House Republican members, including Speaker John Boehner, rally at the US Capitol after passing a temporary funding measure on Friday
US lawmakers have passed a temporary funding measure that would keep the government operating, while defunding President Obama's healthcare law.
The Republican-led House of Representatives voted 230-189 - largely down party lines - in favour of the controversial bill on Friday.
The Democratic-led Senate has promised to strip the "defund Obamacare" provision next week.
The White House has said it would veto the measure.
The government faces a potential shutdown on 1 October if Congress and Mr Obama do not agree on a temporary budget measure.

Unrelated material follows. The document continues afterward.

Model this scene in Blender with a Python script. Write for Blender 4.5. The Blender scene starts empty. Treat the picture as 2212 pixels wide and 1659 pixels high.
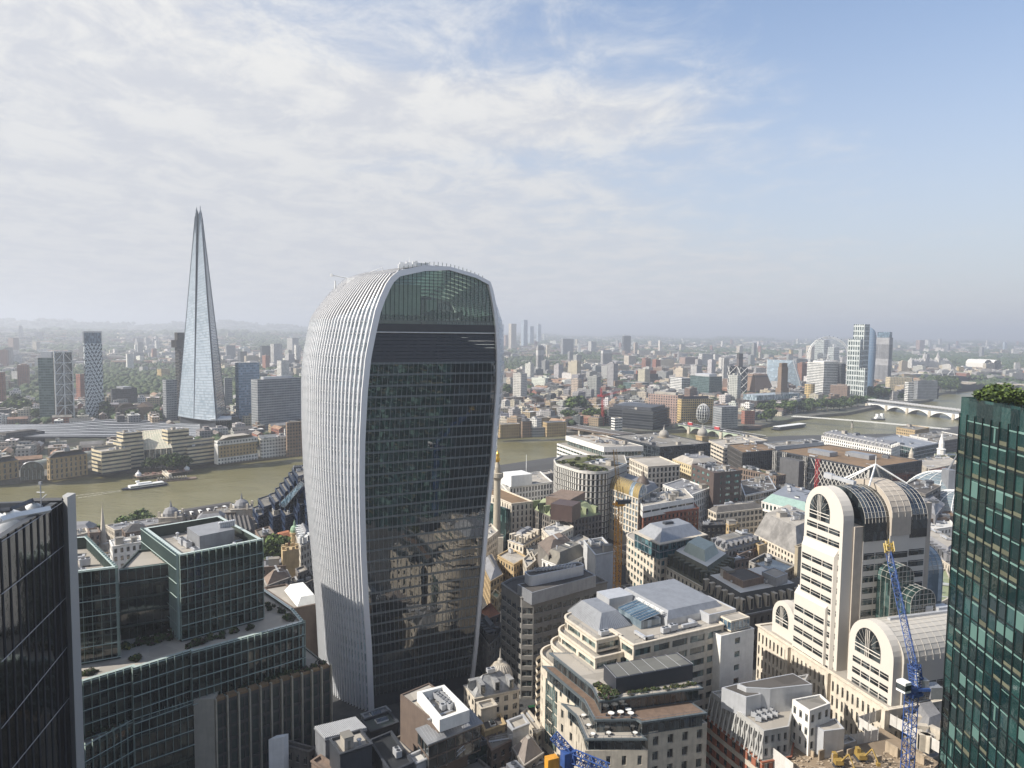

The Republican-sponsored bill proposes funding federal agencies at an annualised rate of more than $986bn (£615bn), but includes a provision that strips federal funding for the Affordable Care Act.
Also known as Obamacare, the 2010 law requires businesses with more than 50 workers to provide health insurance to all their full-time staff, or pay a series of increasingly severe penalties.
House Majority Leader Eric Cantor has called for an end to the law because it "is turning our full-time economy into a part-time economy".
On Friday, Senate Majority Leader Harry Reid said Republicans were "simply postponing for a few days the inevitable choice" between passing a bill without the provision or forcing a government shutdown.
"The Affordable Care Act has been the law of the land for three years," he said in a statement. "The Senate will not pass any bill that defunds or delays Obamacare."